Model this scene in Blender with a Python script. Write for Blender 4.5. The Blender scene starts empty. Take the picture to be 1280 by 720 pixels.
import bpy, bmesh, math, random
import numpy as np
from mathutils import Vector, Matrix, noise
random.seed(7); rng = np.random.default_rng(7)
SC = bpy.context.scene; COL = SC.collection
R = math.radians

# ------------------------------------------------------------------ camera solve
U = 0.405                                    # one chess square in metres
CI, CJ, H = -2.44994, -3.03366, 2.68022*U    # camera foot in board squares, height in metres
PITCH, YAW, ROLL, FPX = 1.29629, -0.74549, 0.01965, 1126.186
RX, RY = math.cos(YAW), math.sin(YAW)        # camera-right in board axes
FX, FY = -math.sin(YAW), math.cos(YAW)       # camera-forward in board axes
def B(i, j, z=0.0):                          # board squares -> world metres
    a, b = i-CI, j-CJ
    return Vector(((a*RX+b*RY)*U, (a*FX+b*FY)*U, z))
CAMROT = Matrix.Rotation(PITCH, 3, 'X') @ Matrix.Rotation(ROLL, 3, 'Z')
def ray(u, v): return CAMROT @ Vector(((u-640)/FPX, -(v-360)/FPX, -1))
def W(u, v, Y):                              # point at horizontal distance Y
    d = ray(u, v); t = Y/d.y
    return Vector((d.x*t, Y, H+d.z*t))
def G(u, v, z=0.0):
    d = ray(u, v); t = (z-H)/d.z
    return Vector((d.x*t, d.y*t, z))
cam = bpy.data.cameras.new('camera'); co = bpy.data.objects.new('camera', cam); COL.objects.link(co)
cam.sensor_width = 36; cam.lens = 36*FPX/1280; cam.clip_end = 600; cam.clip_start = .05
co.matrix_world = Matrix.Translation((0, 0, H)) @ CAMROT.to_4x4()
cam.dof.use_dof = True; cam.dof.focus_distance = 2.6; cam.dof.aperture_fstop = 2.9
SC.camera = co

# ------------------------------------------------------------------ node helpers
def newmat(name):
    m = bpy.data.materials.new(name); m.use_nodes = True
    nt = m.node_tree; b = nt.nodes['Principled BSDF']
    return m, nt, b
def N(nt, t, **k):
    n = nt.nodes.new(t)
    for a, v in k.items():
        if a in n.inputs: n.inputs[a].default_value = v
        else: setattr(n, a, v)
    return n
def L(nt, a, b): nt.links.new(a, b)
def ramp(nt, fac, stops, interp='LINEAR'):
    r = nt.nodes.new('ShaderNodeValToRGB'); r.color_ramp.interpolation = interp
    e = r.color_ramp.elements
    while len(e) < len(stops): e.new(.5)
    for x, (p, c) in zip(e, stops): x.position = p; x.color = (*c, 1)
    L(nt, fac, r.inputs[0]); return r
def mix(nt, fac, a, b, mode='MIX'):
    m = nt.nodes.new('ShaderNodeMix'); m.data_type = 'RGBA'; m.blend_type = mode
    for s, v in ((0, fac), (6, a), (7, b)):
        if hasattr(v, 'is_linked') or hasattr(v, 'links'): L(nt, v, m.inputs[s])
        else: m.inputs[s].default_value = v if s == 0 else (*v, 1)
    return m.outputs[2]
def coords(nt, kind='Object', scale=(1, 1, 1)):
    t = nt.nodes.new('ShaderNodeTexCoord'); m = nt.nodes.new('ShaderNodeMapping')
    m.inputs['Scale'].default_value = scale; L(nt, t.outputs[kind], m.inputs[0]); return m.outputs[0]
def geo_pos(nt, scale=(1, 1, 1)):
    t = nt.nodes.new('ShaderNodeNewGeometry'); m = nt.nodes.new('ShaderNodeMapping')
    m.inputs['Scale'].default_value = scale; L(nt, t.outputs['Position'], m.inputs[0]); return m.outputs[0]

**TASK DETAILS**
Emit, unaltered, the lines from the top of the listing down through the line that holds "R = math.radians"; emit nothing else.

**WRITTEN SOLUTION**
Model this scene in Blender with a Python script. Write for Blender 4.5. The Blender scene starts empty. Take the picture to be 1280 by 720 pixels.
import bpy, bmesh, math, random
import numpy as np
from mathutils import Vector, Matrix, noise
random.seed(7); rng = np.random.default_rng(7)
SC = bpy.context.scene; COL = SC.collection
R = math.radians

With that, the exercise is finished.